From the shore temple you get very picturesque views of the beach. There was also a small market with many vendors so I went for a bit of spontaneous shopping and picked up some bangles for fun. I have banned myself from buying clothes from the street because I end up not liking the quality and upset about how the colors run.
As I was walking out I caught sight of a shikhara sticking out and wondered if it was another temple so I went to investigate. Turns out it was a sculpture museum. I walked around the rather small garden admiring all of the sculptures. It wasn't much but I enjoyed seeing the different sculptures especially since Mahabalipuram is known for its sculptures. There were even a couple rooms with paintings inside.
I had seen a couple of caves on Google maps and I realized that they were all within Krishna's Butterball complex. So I got to see Krishna's Butterball again and took a basic tourist photo of me trying to push it over. I walked around it to take in the different angles and realized just how impressive this massive boulder was to still be balancing on the steep slope. It was such a steep slope I was slipping down it and I tried to get down. I ran into the same British couple again who were being harassed by guides and they waved happily at me, grateful to recognise someone amidst the chaos.
Off to the right side of the Butterball was a rock cut sculpture representing a group of elephants, monkeys, and a peacock. The sculpture was carved from a granite rock and is still inlaid. It was very similar to the bas relief of the Descent of the Ganga. Nearby, there were two temples cut from rocks, the triple celled rock cut shrine and a Kottikal Mandapa. Both were dated to the beginning of the Pallava dynasty around 600-638 CE.
On the other side of the Butterball, I reached a Ganesha Ratha which was a monolithic temple. Dedicated to Shiva, it had a square floor plan with a picture of Ganesha inside and two lion pillars at the entrance. I love how intricate and beautiful the stone temples are. They were once colorfully painted but now only the stone remains which is still very impressive.
I passed by many other caves as I wandered down the pathway climbing rocks and stairs until I came to a large gate called the Royagopuram. The monument is an incomplete gopuram that stand atop the summit of the hill. From the Royagopuram you get a view of the city down below.

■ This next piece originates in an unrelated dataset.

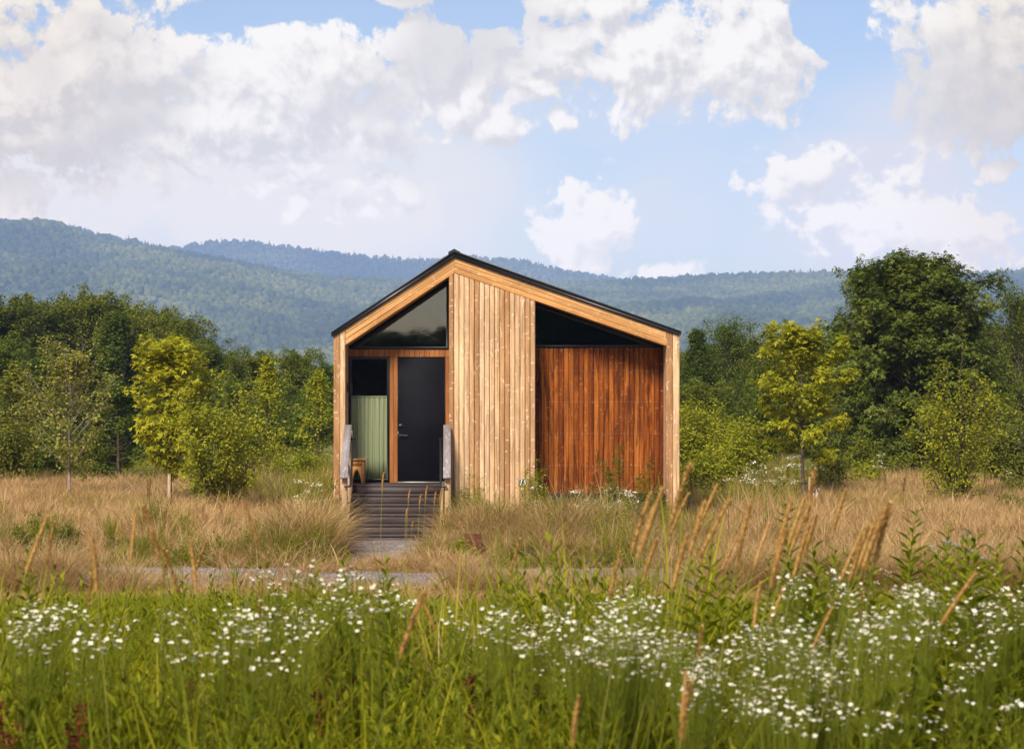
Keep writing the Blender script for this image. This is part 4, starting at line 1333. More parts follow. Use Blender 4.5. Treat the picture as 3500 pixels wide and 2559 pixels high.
bgs = [
    ('broadleaf_tree', 'dark broadleaf tree at the edge of the picture above the narrow olive tree', 5, 118, 655, 'oak', 'leaf_dark', 1.0),
    ('broadleaf_tree', 'dark domed tree top behind the birch, lowest of the dark summits', 98, 122, 668, 'elm', 'leaf_dark', 1.05),
    ('broadleaf_tree', 'dark rounded tree top just over the tip of the birch', 152, 126, 652, 'oak', 'leaf_dark', .9),
    ('broadleaf_tree', 'tallest dark tree top in the woods with twin rounded heads', 216, 124, 637, 'elm', 'leaf_dark', .75),
    ('broadleaf_tree', 'dark tree top between the tallest tree and the pale green poplar', 280, 126, 664, 'ash', 'leaf_dark', .95),
    ('broadleaf_tree', 'tall soft pale green tree before the dark wood and above the spruces', 258, 100, 690, 'poplar', 'leaf_mid', 1.35),
    ('broadleaf_tree', 'dark rounded crown over the tip of the yellow sapling', 345, 116, 679, 'oak', 'leaf_dark', .7),
    ('broadleaf_tree', 'dark crown stepping down right of the yellow sapling tip', 404, 114, 702, 'ash', 'leaf_dark', .85),
    ('broadleaf_tree', 'olive yellow crown tucked behind the yellow sapling tip', 348, 96, 734, 'elm', 'leaf_olive', .75),
    ('spruce_tree', 'black green spruce directly behind the birch', 190, 78, 735, 'spruce', 'needle', 1.05),
    ('spruce_tree', 'black green spruce behind the yellow sapling, right one of the pair', 292, 76, 732, 'spruce', 'needle', 1.1),
    ('broadleaf_tree', 'narrow dark tree right of the yellow sapling with pointed top', 433, 104, 744, 'ash', 'leaf_dark', .9),
    ('broadleaf_tree', 'mid green tree above the fan shaped shrub', 474, 102, 758, 'ash', 'leaf_mid', .85),
    ('broadleaf_tree', 'rounded dark tree above the slim lime sapling', 556, 100, 774, 'oak', 'leaf_dark', .85),
    ('broadleaf_tree', 'dark bushy tree with flat top before the hazy valley near the cabin', 655, 98, 770, 'oak', 'leaf_dark', .75),
    ('broadleaf_tree', 'olive green tree half hidden by the cabin eave', 718, 96, 796, 'elm', 'leaf_mid', .8),
    ('broadleaf_tree', 'mid green rounded tree low in front of the dark wood left of the birch', 62, 88, 780, 'elm', 'leaf_mid', .95),
    ('broadleaf_tree', 'pale green tree cut by the picture edge above the olive shrub', 0, 84, 745, 'ash', 'leaf_mid', .9),
    ('broadleaf_tree', 'mid green tree filling the gap between the fan shrub and the dark row', 520, 84, 835, 'oak', 'leaf_mid', 1.0),
    ('broadleaf_tree', 'shaded dark tree behind the layered green tree', 330, 82, 830, 'oak', 'leaf_dark', 1.1),
    ('broadleaf_tree', 'shaded low tree behind the fan shaped shrub', 425, 86, 830, 'ash', 'leaf_dark', 1.2),
    ('broadleaf_tree', 'mid green low tree just left of the cabin wall', 680, 84, 862, 'elm', 'leaf_mid', 1.1),
    ('broadleaf_tree', 'shaded low tree behind the birch foot', 140, 84, 870, 'elm', 'leaf_dark', 1.4),
    ('locust_tree', 'slender locust tree rising at the cabin corner', 1540, 88, 728, 'poplar', 'leaf_mid', .95),
    ('locust_tree', 'tall feathery locust tree in the gap between cabin and yellow sapling', 1608, 90, 698, 'locust', 'leaf_mid', .85),
    ('broadleaf_tree', 'dark narrow tree inside the gap behind the tall locust', 1580, 96, 752, 'elm', 'leaf_dark', .8),
    ('broadleaf_tree', 'dim dark tree right of the tall locust, half in haze', 1650, 98, 745, 'elm', 'leaf_dark', .8),
    ('broadleaf_tree', 'dark leafy tree behind the left of the yellow sapling tip', 1712, 80, 722, 'elm', 'leaf_dark', .72),
    ('broadleaf_tree', 'hazy dark tree between yellow sapling and big maple', 1822, 94, 738, 'oak', 'leaf_dark', .7),
    ('broadleaf_tree', 'low dark tree behind the yellow sapling trunk', 1775, 84, 800, 'elm', 'leaf_dark', 1.3),
    ('broadleaf_tree', 'dark tree peeping out beside the left shoulder of the big maple', 1922, 84, 585, 'ash', 'leaf_dark', .55),
    ('locust_tree', 'tall dark tree with bare pale stems at the picture edge past the big maple', 2248, 86, 628, 'locust', 'leaf_dark', .62),
    ('broadleaf_tree', 'shaded low tree behind the upright olive shrub', 2170, 78, 850, 'oak', 'leaf_dark', .9),
    ('broadleaf_tree', 'low dark tree closing the meadow behind the feathery shrubs', 1560, 84, 842, 'oak', 'leaf_dark', 1.3),
]
rs = np.random.RandomState(4)
for a in bgs:
    bg_tree(*a, rz=rs.uniform(0, 6.28))
# woods further back that read as one mass
P, ro, sc, ix = [], [], [], []
keys = ['oak', 'ash', 'elm']
for k in range(190):
    px = rs.uniform(-700, 3200)
    if 760 < px < 1480 and rs.rand() < .5: continue
    Y = rs.uniform(135, 190)
    cap = np.interp(px, [-700, 0, 300, 420, 560, 720, 1500, 1700, 1850, 2000, 2260, 3200], [640, 690, 700, 745, 800, 815, 770, 770, 760, 700, 690, 650])
    H = htop(cap + rs.uniform(0, 40), Y, 0)
    P.append(((px - 1130) * Y / F22, Y, -.1)); ro.append((0, 0, rs.uniform(0, 6.28))); sc.append(H / 10.2 * np.array([rs.uniform(1, 1.5), rs.uniform(1, 1.5), 1])); ix.append(rs.randint(3))
# and behind the viewer, where the gable glass mirrors it
rb = np.random.RandomState(41)
for x in np.arange(-48, 48.1, 1.9):
    Y = rb.uniform(-88, -70); P.append((x + rb.uniform(-.7, .7), Y, 1.3)); ro.append((0, 0, rb.uniform(0, 6.28)))
    H = rb.uniform(4.9, 6.0) if x < .5 else rb.uniform(7.6, 9.6)
    sc.append(H / 10.0 * np.array([1.5, 1.5, 1])); ix.append(rb.randint(3))
srcs = []
for key in keys:
    o = bpy.data.objects.new('scatter_source_' + key, TT[key][1].mesh('woods_' + key, M['leaf_dark'])); srcs.append(o)
scatter('distant_woods', P, ro, np.array(sc), ix, srcs)

# =================================================================== MEADOW PLANTS
def blades(mb, rs, n, h, spread, wid, lean, curl, mat_=0, hv=.35):
    a = rs.uniform(0, 6.28, n); r = spread * np.sqrt(rs.rand(n)); base = np.stack([r * np.cos(a), r * np.sin(a), np.zeros(n)], 1)
    az = a + rs.normal(0, 1.1, n); d = np.stack([np.cos(az), np.sin(az), np.zeros(n)], 1); s = np.stack([-np.sin(az), np.cos(az), np.zeros(n)], 1)
    s = unit(s + rs.normal(0, .6, (n, 3)) * np.array([1, 1, 0]))
    H = h * (1 + rs.uniform(-hv, hv, n)); le = rs.uniform(.2, 1, n) * lean; cu = rs.uniform(.3, 1.2, n) * curl
    t = np.array([0, .35, .7, 1.0]); wt = np.array([.8, 1, .7, .12])
    P = base[:, None] + d[:, None] * (H[:, None] * (le[:, None] * t + cu[:, None] * t ** 2))[..., None]
    P[..., 2] = H[:, None] * (t - .38 * cu[:, None] * t ** 2.4)
    w = wid * rs.uniform(.6, 1.3, n)
    A = P + s[:, None] * (w[:, None] * wt)[..., None] * .5; B = P - s[:, None] * (w[:, None] * wt)[..., None] * .5
    V = np.stack([A, B], 2).reshape(-1, 3)      # n,4,2
    q = np.array([[2 * k, 2 * k + 1, 2 * k + 3, 2 * k + 2] for k in range(3)])
    F = (np.arange(n)[:, None, None] * 8 + q[None]).reshape(-1, 4)
    mb.add(V, F, None, mat_)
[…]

At last I reached the sight that Anjali had been dying to see - the lighthouse. It was closed for lunch so I didn’t get to climb it. On another hill was a temple so I climbed up the stairs of the temple for an even better view of the hillscape. The area had been preserved very nicely and was very lush and green. It was almost 2pm and Mahabalipuram is known for being unbearably hot. It was almost 100 degrees so I decided to cool off with a coconut before I headed back to give Anjali some respite.
For lunch Anjali and I met up at the Warf 2.0 again and split a fried masala fish dish. Norah was in such a good mood and could not stop playing and wiggling her arms. It also meant she refused and fought sleep for nearly 2 hours following lunch. When she finally fell asleep, I stayed with her while Anjali escaped for an hour to swim. We traded places and I took a nice long walk on the beach. The beach was very nice for Indian standards and the water was very warm too! Further down the beach there were many shells and I even found a starfish which I had never seen before.
I was very energized from the adventures today and felt I had my fill of the monuments that Mahabalipuram had to offer!
Wow I'm finally learning the facts about the monuments from your blog😅. So nice, I guess I will visit in the future again with bub and tell her what a royal pain she was.